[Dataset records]
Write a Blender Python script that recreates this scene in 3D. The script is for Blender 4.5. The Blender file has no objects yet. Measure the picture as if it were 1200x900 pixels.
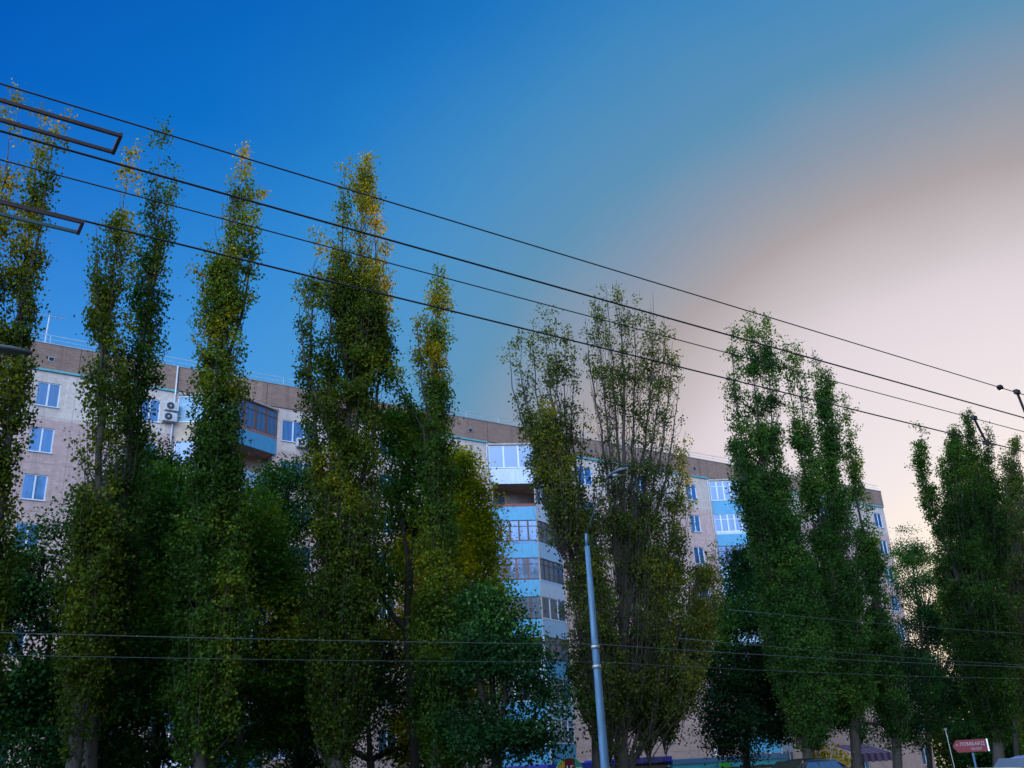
import bpy, bmesh, math, random
import numpy as np
from mathutils import Vector, Matrix

random.seed(7); RNG = np.random.default_rng(11)
R = math.radians
scene = bpy.context.scene
COL = scene.collection

# ------------------------------------------------------------------ frame
# x runs along the apartment block's facade, y away from the street, z up.
# The photographer stands on the near pavement at the origin.
CAM = np.array([0., 0., 1.65])
F_PX, P_W, P_H = 1102., 1200., 900.
PITCH, ROLL, YAW = R(22.2), R(3.07), R(55.2)
HEAD = np.array([math.cos(YAW), math.sin(YAW), 0.])
RIGHT0 = np.array([HEAD[1], -HEAD[0], 0.])
FWD = HEAD * math.cos(PITCH) + np.array([0, 0, math.sin(PITCH)])
UP0 = np.cross(RIGHT0, FWD)
RIGHT = math.cos(ROLL) * RIGHT0 - math.sin(ROLL) * UP0
UP = math.cos(ROLL) * UP0 + math.sin(ROLL) * RIGHT0

def at(px, py, n):
    """survey helper: where the sight line through photo point (px,py) meets the upright plane y=n"""
    v = FWD * F_PX + RIGHT * (px - P_W / 2) - UP * (py - P_H / 2)
    return CAM + v * (n / v[1])

def size(px, p):
    """metres spanned by px photo pixels at point p"""
    return px * float((np.asarray(p) - CAM) @ FWD) / F_PX

def gz(n):
    if n < 24: return 0.0
    if n < 44: return -1.6 * (n - 24) / 20
    return -1.6

# ------------------------------------------------------------------ object helpers
def tag(o, label=None, cat=None, group=None, kind=None):
    if label: o['label'] = label
    if cat: o['category'] = cat
    if group: o['group'] = group
    if kind: o['kind'] = kind
    return o

def thing(name, label, cat, loc=(0, 0, 0), rz=0, group=None):
    o = bpy.data.objects.new(name, None); COL.objects.link(o)
    o.location = loc; o.rotation_euler = (0, 0, rz); o.empty_display_size = .3
    return tag(o, label, cat, group)

def link(name, me, mat, parent=None, smooth=False):
    o = bpy.data.objects.new(name, me); COL.objects.link(o)
    mats = mat if isinstance(mat, (list, tuple)) else [mat]
    for m in mats: me.materials.append(m)
    if parent: o.parent = parent
    if smooth: me.polygons.foreach_set('use_smooth', [True] * len(me.polygons))
    return o

class MB:
    """collects quads/prisms in world or thing space and makes ONE mesh object"""
    def __init__(s): s.bm = bmesh.new()
    def box(s, a, b, mi=0):
        x0, y0, z0 = a; x1, y1, z1 = b
        v = [s.bm.verts.new(p) for p in ((x0,y0,z0),(x1,y0,z0),(x1,y1,z0),(x0,y1,z0),(x0,y0,z1),(x1,y0,z1),(x1,y1,z1),(x0,y1,z1))]
        for f in ((3,2,1,0),(4,5,6,7),(0,1,5,4),(1,2,6,5),(2,3,7,6),(3,0,4,7)):
            s.bm.faces.new([v[i] for i in f]).material_index = mi
        return s
    def prism(s, pts, z0, z1, mi=0):
        lo = [s.bm.verts.new((p[0], p[1], z0)) for p in pts]; hi = [s.bm.verts.new((p[0], p[1], z1)) for p in pts]
        s.bm.faces.new(lo[::-1]).material_index = mi; s.bm.faces.new(hi).material_index = mi
        n = len(pts)
        for i in range(n):
            s.bm.faces.new((lo[i], lo[(i+1) % n], hi[(i+1) % n], hi[i])).material_index = mi
        return s
    def bar(s, p, q, w, h, up=(0, 0, 1), mi=0):
        p = Vector(p); q = Vector(q); d = (q - p).normalized(); up = Vector(up)
        sd = d.cross(up)
        if sd.length < 1e-4: sd = d.cross(Vector((0, 1, 0)))
        sd.normalize(); u = sd.cross(d)
        v = []
        for c in (p, q):
            for a, b in ((-1,-1),(1,-1),(1,1),(-1,1)):
                v.append(s.bm.verts.new(c + sd * (a * w / 2) + u * (b * h / 2)))
        for f in ((0,1,2,3),(7,6,5,4),(0,4,5,1),(1,5,6,2),(2,6,7,3),(3,7,4,0)):
            s.bm.faces.new([v[i] for i in f]).material_index = mi
        return s
    def tube(s, pts, rad, seg=8, caps=True, mi=0):
        pts = [Vector(p) for p in pts]; rad = rad if isinstance(rad, (list, tuple)) else [rad] * len(pts)
        rings = []
        ref = None
        for i, p in enumerate(pts):
            d = (pts[min(i+1, len(pts)-1)] - pts[max(i-1, 0)]).normalized()
            if ref is None:
                ref = d.cross(Vector((0, 0, 1)))
                if ref.length < 1e-3: ref = Vector((1, 0, 0))
            a = (ref - d * ref.dot(d)).normalized(); ref = a; b = d.cross(a)
            rings.append([s.bm.verts.new(p + (a * math.cos(2*math.pi*k/seg) + b * math.sin(2*math.pi*k/seg)) * rad[i]) for k in range(seg)])
        for i in range(len(rings) - 1):
            for k in range(seg):
                s.bm.faces.new((rings[i][k], rings[i][(k+1) % seg], rings[i+1][(k+1) % seg], rings[i+1][k])).material_index = mi
        if caps:
            s.bm.faces.new(rings[0][::-1]).material_index = mi; s.bm.faces.new(rings[-1]).material_index = mi
        return s
    def quad(s, pts, mi=0):
        s.bm.faces.new([s.bm.verts.new(p) for p in pts]).material_index = mi; return s
    def make(s, name, mat, parent=None, smooth=False, bevel=0):
        bmesh.ops.recalc_face_normals(s.bm, faces=s.bm.faces)
        me = bpy.data.meshes.new(name); s.bm.to_mesh(me); s.bm.free()
        o = link(name, me, mat, parent, smooth)
        if bevel:
            m = o.modifiers.new('bevel', 'BEVEL'); m.width = bevel; m.segments = 2; m.limit_method = 'ANGLE'
        return o

# ------------------------------------------------------------------ materials
def new_mat(name):
    m = bpy.data.materials.new(name); m.use_nodes = True
    nt = m.node_tree; b = nt.nodes['Principled BSDF']
    return m, nt, b

def noise_node(nt, scale, detail=4, coord='Object', rough=.6, stretch=None):
    tc = nt.nodes.new('ShaderNodeTexCoord'); n = nt.nodes.new('ShaderNodeTexNoise')
    n.inputs['Scale'].default_value = scale; n.inputs['Detail'].default_value = detail; n.inputs['Roughness'].default_value = rough
    if stretch:
        mp = nt.nodes.new('ShaderNodeMapping'); mp.inputs['Scale'].default_value = stretch
        nt.links.new(tc.outputs[coord], mp.inputs[0]); nt.links.new(mp.outputs[0], n.inputs['Vector'])
    else: nt.links.new(tc.outputs[coord], n.inputs['Vector'])
    return n

def ramp_node(nt, fac, stops):
    r = nt.nodes.new('ShaderNodeValToRGB'); e = r.color_ramp.elements
    while len(e) < len(stops): e.new(.5)
    for el, (p, c) in zip(e, stops):
        el.position = p; el.color = (*c, 1)
    nt.links.new(fac, r.inputs[0]); return r

def mixc(nt, a, b, fac, mode='MIX'):
    m = nt.nodes.new('ShaderNodeMix'); m.data_type = 'RGBA'; m.blend_type = mode
    for sock, v in ((m.inputs[6], a), (m.inputs[7], b), (m.inputs[0], fac)):
        if hasattr(v, 'links'): nt.links.new(v, sock)
        elif isinstance(v, (tuple, list)): sock.default_value = (*v, 1)
        else: sock.default_value = v
    return m.outputs[2]

def sc(c, k): return tuple(min(1, x * k) for x in c)

def plain(name, c, rough=.6, var=.18, scale=3., metal=0., spec=.5, bump=0., stretch=None):
    m, nt, b = new_mat(name)
    n = noise_node(nt, scale, 5, stretch=stretch)
    r = ramp_node(nt, n.outputs[0], [(.3, sc(c, 1 - var)), (.7, sc(c, 1 + var))])
    nt.links.new(r.outputs[0], b.inputs['Base Color'])
    b.inputs['Roughness'].default_value = rough; b.inputs['Metallic'].default_value = metal
    b.inputs['Specular IOR Level'].default_value = spec
    if bump:
        bp = nt.nodes.new('ShaderNodeBump'); bp.inputs['Strength'].default_value = bump; bp.inputs['Distance'].default_value = .02
        nt.links.new(n.outputs[0], bp.inputs['Height']); nt.links.new(bp.outputs[0], b.inputs['Normal'])
    return m

def math_node(nt, op, a, b=None, c=None):
    m = nt.nodes.new('ShaderNodeMath'); m.operation = op
    for i, v in enumerate((a, b, c)):
        if v is None: continue
        if hasattr(v, 'links'): nt.links.new(v, m.inputs[i])
        else: m.inputs[i].default_value = v
    return m.outputs[0]

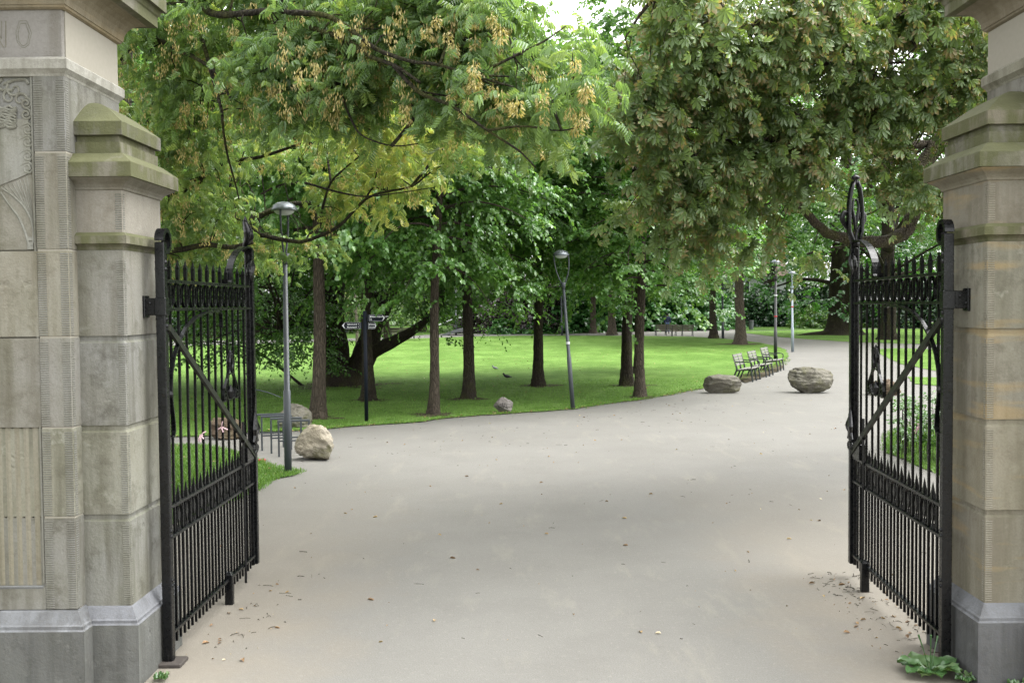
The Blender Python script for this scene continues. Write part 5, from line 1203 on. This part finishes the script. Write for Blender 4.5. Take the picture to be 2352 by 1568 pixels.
def shrub(name, seed, R, H, mat, n, card, fern=False, hollow=.0):
    rng = np.random.default_rng(seed); root = thing(name, '-', 'shrub'); mb = MB()
    for i in range(9):
        a = i*2.4; limb(mb, [Vector((.1*math.cos(a),.1*math.sin(a),-.05)), Vector((R*.3*math.cos(a),R*.3*math.sin(a),H*.45)), Vector((R*.6*math.cos(a),R*.6*math.sin(a),H*.8))], .05, .012, 5, 2, seed+i)
    mb.build('stems', M['bark_dark'], root, True)
    if fern:
        m = n//45; d = unit(rng.normal(size=(m,3))*np.array([1,1,.8])); d[:,2] = np.abs(d[:,2]); C = d*np.array([R,R,H])*(.55+.4*rng.random((m,1))); C[:,2] = np.maximum(C[:,2], .12*H)
        P, D, N, tt = sprays(C, unit(d+UP*.1), 3, 15, R*.55, .38, rng, .55)
    else:
        d = unit(rng.normal(size=(n,3))); d[:,2] = np.abs(d[:,2]); lump = 1+.16*np.sin(d[:,0]*5+seed)*np.sin(d[:,1]*6)+.12*np.sin(d[:,2]*9+d[:,0]*7)
        P = d*np.array([R,R,H])*lump[:,None]*(.72+.3*rng.random((n,1))); P[:,2] = np.maximum(P[:,2], .04); D = d+rng.normal(size=(n,3))*.7-UP*.3; N = unit(d*.7+UP*.6+rng.normal(size=(n,3))*.4); tt = rng.beta(2,2,n)
    leaves('foliage', P, D, N, card*rng.uniform(.6,1.2,len(P)), FAR, M[mat], root, rng, tt); return root
sp = {'copper': shrub('copper_shrub', 1, 3.4, 4.6, 'leaf_copper', 7000, .34), 'fern': shrub('leafy_shrub', 2, 3.0, 4.2, 'leaf_fern', 7000, .34, True), 'dark': shrub('evergreen_shrub', 3, 2.6, 2.6, 'leaf_dark', 6000, .26), 'low': shrub('low_shrub', 4, 1.4, 1.2, 'leaf_fern', 3000, .26, True), 'mound': shrub('rhododendron_shrub', 5, 2.1, 1.9, 'leaf_far', 5000, .24)}
sh = [('copper', -2.6, 94, 1.0, 'copper leaved shrub nearest the white footbridge'), ('copper', 1.3, 93, 1.15, 'copper leaved shrub right of the slim dark linden'), ('low', -1.6, 89.5, 1.0, 'low fresh green shrub before the copper shrubs'), ('low', 1.4, 89, .8, 'small fresh green shrub left of the dark trunked linden'),
      ('fern', 4.4, 93, 1.0, 'leafy green shrub behind the leaning fork arm lamp'), ('fern', 7.4, 95, 1.1, 'leafy green shrub left of the pale barked trunks'), ('dark', 9.5, 98, 1.5, 'dark evergreen shrub between the pale barked trunks'), ('fern', 12.5, 97, 1.25, 'leafy green shrub behind the pair of dark trunks'),
      ('fern', 14.6, 98, 1.35, 'leafy green shrub left of the walking person'), ('fern', 17.4, 99, 1.1, 'bright leafy shrub right of the walking person'), ('fern', 19.6, 103, .95, 'leafy shrub left of the first litter bin'), ('dark', 23.5, 110, 1.5, 'dark hedge shrub behind the bench in the hedge'), ('dark', 27.5, 110, 1.5, 'dark hedge shrub behind the thick path linden'),
      ('dark', 21.0, 111, 1.3, 'dark hedge shrub behind the first litter bin'), ('dark', 31, 109, 1.5, 'dark hedge shrub behind the dark pole lamp'), ('mound', 29.3, 100.5, 1.0, 'rounded rhododendron left of the giant trunk'), ('mound', 32.3, 101.5, 1.0, 'rounded rhododendron nearest the giant trunk'), ('dark', 35.2, 108, 1.7, 'dark shrub behind the giant trunk'), ('dark', 40, 100, 1.7, 'dark shrub right of the giant trunk'), ('dark', 46, 90, 1.7, 'dark evergreen shrub behind the bars of the right gate'),
      ('dark', -22, 99, 1.6, 'dark shrub far left behind the forked tree'), ('dark', -30, 92, 1.6, 'dark shrub far behind the left gate leaf'), ('dark', 52, 80, 1.7, 'evergreen shrub at the far right edge behind the right gate')]
first = set()
for i, (kd, x, y, sc, lab) in enumerate(sh):
    if kd not in first: first.add(kd); o = sp[kd]; o.location = (x, y, 0); o.scale = (sc,)*3; o['label'] = lab
    else: o = dup(sp[kd], (x, y, 0), i*1.7, lab, sc)
    o['group'] = 'shrubs at the back of the park'
# young staked tree, hedge of weeping foliage at the far left
p = gp(820, 813); root = thing('young_tree', 'young thin tree seen between the stems of the forked tree', 'tree', p); rng = np.random.default_rng(8)
mb = MB(); trunk_mb(mb, 6, .09, (0,0), 3, 1.2, 8); C, O = [], []
for i in range(16):
    a = i*2.4; z = 2.3+i*.2; e = Vector((math.cos(a)*1.1, math.sin(a)*1.1, z+.3)); limb(mb, [Vector((0,0,z-.3)), e], .03, .008, 4, 2, i); C.append(e); O.append((math.cos(a), math.sin(a), .2))
mb.build('trunk', M['bark_pale'], root, True); P, D, N, tt = sprays(np.array(C), np.array(O), 3, 9, .7, .4, rng); leaves('crown', P, D, N, .12*rng.uniform(.7,1.2,len(P)), OVAL, M['leaf_far'], root, rng, tt)
p = at(886, 770, 74); o = dup(protos[2], (p.x, 74.5, 0), .3, 'small tree beside the far bench behind the forked tree', .55); o['group'] = 'trees around the back of the park'
wl = thing('willow_tree', 'pale weeping willow far behind the fingerpost', 'tree', (-14, 96, 0)); rng = np.random.default_rng(3); mb = MB(); trunk_mb(mb, 8, .4, (0,0), 3, 1.4, 10); mb.build('trunk', M['bark_dark'], wl, True)
n = 260; a = rng.uniform(0, 6.28, n); rr = 5.5*np.sqrt(rng.random(n)); C = np.stack([rr*np.cos(a), rr*np.sin(a), 9.5-rr*.35], -1); ln = rng.uniform(4, 8.2, n); t = np.linspace(0, 1, 26)
P = C[:,None,:]-UP*ln[:,None,None]*t[None,:,None]+rng.normal(size=(n,26,3))*.14; P = P.reshape(-1,3); P = P[P[:,2] > .3]; D = np.tile([0,0,-1.], (len(P),1))+rng.normal(size=P.shape)*.4; leaves('crown', P, D, unit(rng.normal(size=P.shape)), .34*rng.uniform(.7,1.2,len(P)), diamond(1,.3), M['leaf_pale'], wl, rng)
# far woods that read as one mass
rng = np.random.default_rng(99); n = 42000; x = rng.uniform(-95, 100, n); y = 128+rng.uniform(0, 12, n)+.0*x; top = 19+5*np.sin(x*.12)+3*np.sin(x*.31+1); hole = (x > 13) & (x < 45); y = np.where(hole, y+14, y)
P = np.stack([x, y, top*rng.random(n)**.9], -1); D = rng.normal(size=(n,3))-UP*.4; N = unit(rng.normal(size=(n,3))*.5+np.array([0,-.6,.6])); o = leaves('far_woods', P, D, N, 1.0*rng.uniform(.6,1.3,n), FAR, M['leaf_beech'], None, rng); tag(o, 'dark green woods closing the back of the park', 'woods', kind='stuff')

# ground cover bed behind the right gate, plantain, small weeds
rng = np.random.default_rng(12)
root = thing('ground_cover_shrub', 'knee high bushy shrub in the grass bed behind the bars of the right gate', 'shrub', gp(2130, 1030)); b0 = np.array(root.location); mb = MB(); C, O = [], []
for i in range(150):
    px = rng.uniform(2062, 2330); py = rng.uniform(1000, 1062); g = np.array(gp(px, py))-b0; h = rng.uniform(.2,.78); C.append(g+np.array([0,0,h])); O.append(unit(np.array([rng.normal()*.5, rng.normal()*.5-.3, .4])))
    mb.tube([Vector(g), Vector(g)+Vector((0,0,h))], .005, 4)
mb.build('stems', M['bark_dark'], root); P, D, N, tt = sprays(np.array(C), np.array(O), 4, 9, .28, .35, rng); leaves('foliage', P, D, N, .065*rng.uniform(.6,1.2,len(P)), OVAL, M['leaf_beech'], root, rng, tt)
def plantain(px, py, Y, lab, s, nl, stalks, seed, kind='plantain_weed'):
    r_ = np.random.default_rng(seed); p = at(px, py, Y); root = thing(kind, lab, 'weed', (p.x, p.y, 0), 0); lv = MB(); ms = []
    for i in range(nl):
        a = i*2.4+r_.uniform(-.3,.3); l = s*r_.uniform(.75,1.15); w_ = l*.30; el = r_.uniform(.15,.75); V = []; F = []; ns = 9
        for t in np.linspace(0, 1, ns):
            wd = .012 if t < .25 else w_*math.sin(math.pi*min(1, (t-.2)/.8))**.7; rr = l*t; z = l*(el*t-.62*el*t**2.2)+.012; wave = .012*math.sin(t*14+i)
            for k_, q in enumerate((-1, -.5, 0, .5, 1)):
                V.append((math.cos(a)*rr-math.sin(a)*wd*q, math.sin(a)*rr+math.cos(a)*wd*q, max(.004, z+abs(q)*.02+wave*abs(q))))
        for j in range(ns-1):
            for k_ in range(4): F.append((j*5+k_, j*5+k_+1, (j+1)*5+k_+1, (j+1)*5+k_))
        o = MB().add(V, F).build('leaf', M['weed'], root, True); at_ = o.data.attributes.new('tint', 'FLOAT', 'POINT'); at_.data.foreach_set('value', np.full(len(V), r_.random(), np.float32))
    for i in range(stalks):
        a = r_.uniform(0, 6.28); h = r_.uniform(.25,.42); MB().tube([(0,0,0),(math.cos(a)*.05,math.sin(a)*.05,h*.6),(math.cos(a)*.09,math.sin(a)*.09,h)], [.003,.003,.007], 6, smooth_pts=4).build('seed_stalk', M['weed'], root)
plantain(2137, 1512, 6.88, 'broad leaved plantain weed at the foot of the right gate', .22, 11, 3, 2)
plantain(372, 1560, 6.85, 'tiny green weed at the foot of the left side pier', .06, 8, 0, 3, 'small_weed')
plantain(36, 1562, 6.55, 'small weed in front of the left pillar plinth', .09, 9, 0, 4, 'small_weed')
plantain(2217, 1548, 6.72, 'small yellow green weed at the corner of the right side pier', .08, 9, 0, 5, 'small_weed')
plantain(2348, 1535, 6.60, 'small weed against the right pier plinth at the picture edge', .09, 9, 0, 6, 'small_weed')

# grass blades along the edges and on the near lawn, fallen leaves and twigs
def blades(name, P, rng, h, label):
    n = len(P); D = unit(np.stack([rng.normal(size=n)*.5, rng.normal(size=n)*.5, np.ones(n)], -1)); N = unit(np.stack([rng.normal(size=n), rng.normal(size=n), np.zeros(n)], -1)); o = leaves(name, P, D, N, h*rng.uniform(.5,1.3,n), diamond(1, .16), M['grass_blade'], None, rng); return tag(o, label, 'grass', kind='stuff')
def along(edge, n, rng, w0, w1):
    e = np.array([(p.x, p.y) for p in edge]); a, b = e, np.roll(e, -1, 0); L = np.linalg.norm(b-a, axis=1); vis = (a[:,1] < 45); pr = L*vis; pr = pr/pr.sum(); k_ = rng.choice(len(e), n, p=pr); t = rng.random((n,1)); p = a[k_]+(b[k_]-a[k_])*t; d = unit(b[k_]-a[k_]); nr = np.stack([-d[:,1], d[:,0]], -1)
    return np.concatenate([p+nr*rng.uniform(w0, w1, (n,1)), np.full((n,1), .02)], 1)
def inside(edge, n, rng, bx):
    e = [(p.x, p.y) for p in edge]; x = rng.uniform(bx[0], bx[1], n*3); y = rng.uniform(bx[2], bx[3], n*3); ok = in_poly(e, x, y); return np.stack([x[ok][:n], y[ok][:n], np.full(min(n, ok.sum()), .02)], -1)
rng = np.random.default_rng(55)
blades('lawn_grass', np.concatenate([along(lawn_edge, 9000, rng, -.25, .25), inside(lawn_edge, 26000, rng, (-9, 9, 19, 34))]), rng, .06, 'short grass blades of the main lawn')
blades('rough_grass', np.concatenate([inside(near_edge, 26000, rng, (-7, -2, 12, 20)), along(near_edge, 5000, rng, -.1, .1)]), rng, .07, 'longer grass blades on the near left lawn')
blades('bed_grass', np.concatenate([inside(bed_edge, 9000, rng, (3, 9, 13, 22)), along(bed_edge, 2500, rng, -.1, .1)]), rng, .07, 'grass blades in the bed behind the right gate')
def litter(name, P, rng, s, label, cat):
    n = len(P); P = P.copy(); P[:,2] += .006; a = rng.uniform(0, 6.28, n); D = np.stack([np.cos(a), np.sin(a), rng.normal(size=n)*.18], -1); N = np.stack([rng.normal(size=n)*.25, rng.normal(size=n)*.25, np.ones(n)], -1); o = leaves(name, P, D, unit(N), s*(.3+1.5*rng.random(n)**2.2), quadleaf(1,.5,.35,.2), M['dead_leaf'], None, rng, rng.beta(1.4,1.6,n)); return tag(o, label, cat, kind='stuff')
def pathpts(n, rng, bx, p=1.0):
    x = rng.uniform(bx[0], bx[1], n); y = bx[2]+(bx[3]-bx[2])*rng.random(n)**p; return np.stack([x, y, np.full(n, .002)], -1)
e1 = along(lawn_edge, 1500, rng, -.22, .22); lx = inside(lawn_edge, 900, rng, (-10, 12, 19, 60)); px_ = pathpts(330, rng, (-4, 9, 7.5, 34), 1.2); nl_ = inside(near_edge, 260, rng, (-7, -2, 12, 20))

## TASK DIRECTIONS
Look for the word "from" and return every line where it occurs.

## TASK RESULT
from mathutils import Vector, Matrix
# x runs along the apartment block's facade, y away from the street, z up.
The Blender Python script for this scene continues. Write part 5, from line 1203 on. This part finishes the script. Write for Blender 4.5. Take the picture to be 2352 by 1568 pixels.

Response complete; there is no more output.